Qaudi-i-Azam had made it clear that he did not want Pakistan to be a theocratic state. In fact, in his seminal August 11, 1947, speech to the Constituent Assembly he had laid out his vision for Pakistan as a modern, pluralistic state declaring “you may belong to any religion or caste or creed — that has nothing to do with the business of the State.” And as the minister recalled, the Quaid had gotten religious content removed from the minister’s oath of office so that minority members — the first law minister of Pakistan was a Hindu — could take oath. That and a lot more has been completely reversed over the years. History has since been distorted to fit the narrative devised by successive rulers in aid of their transient interests. The idea behind the creation of Pakistan was never establishment of an Islamic state but a homeland where Muslims would be liberated from political and economic domination of Hindu majority. It is worth noting also that during the struggle for Pakistan with the exception of the Khaksar movement, major religious parties, the JUI-F’s predecessor, Jamiat-e-Ulema Hind, and the Jamaat-e-Islami had vehemently opposed creation of a separate homeland for Muslims on religious grounds, arguing that Islam being a universal religion could not be confined to the boundaries of a nation-state. Yet as the new state gradually defined itself in religious terms those parties started claiming to be the guardians of the so-called ‘Ideology of Pakistan’, a phrase coined by the information minister of military ruler Gen Yahiya Khan, an infamous drinker and philanders. In the ensuing years, the power elites also encouraged and nurtured religious extremists for the promotion of their internal and external agendas. Things have come to a point where extremists impose their retrogressive worldview on all. They feel free even to challenge the authority of democratically elected governments.

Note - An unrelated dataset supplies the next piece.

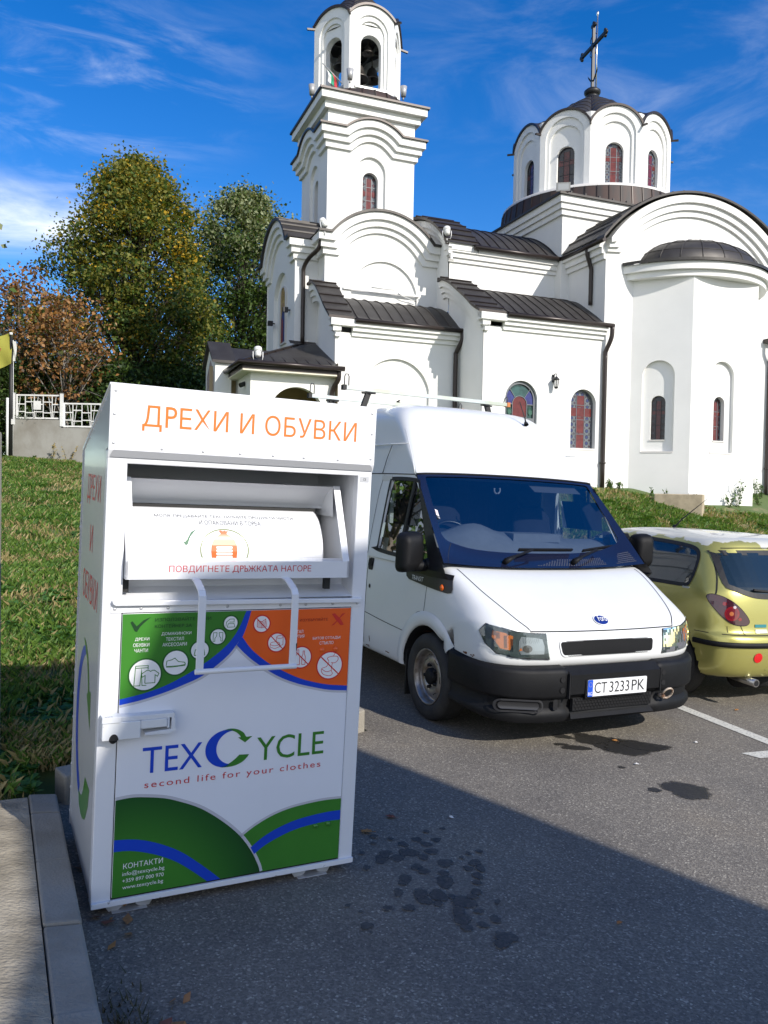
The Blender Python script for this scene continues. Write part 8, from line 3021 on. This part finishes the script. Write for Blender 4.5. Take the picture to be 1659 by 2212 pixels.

That must not become the new normal if this state has to achieve progress and prosperity. According to Fawad Chaudhry, Prime Minister Imran Khan is making efforts to “reclaim the Quaid’s Pakistan”. Some may wince at that assertion thinking of some of the retrograde changes his government has introduced in school curriculums as well as certain other moves. But if this government is serious about reclaiming Quaid’s Pakistan it first needs to retrieve it from those who see a value in using extremist elements for their power games. That is easier said than done, yet may happen if all the political parties forget their individual grievances and join hands for once to return Pakistan to its founder’s vision for it.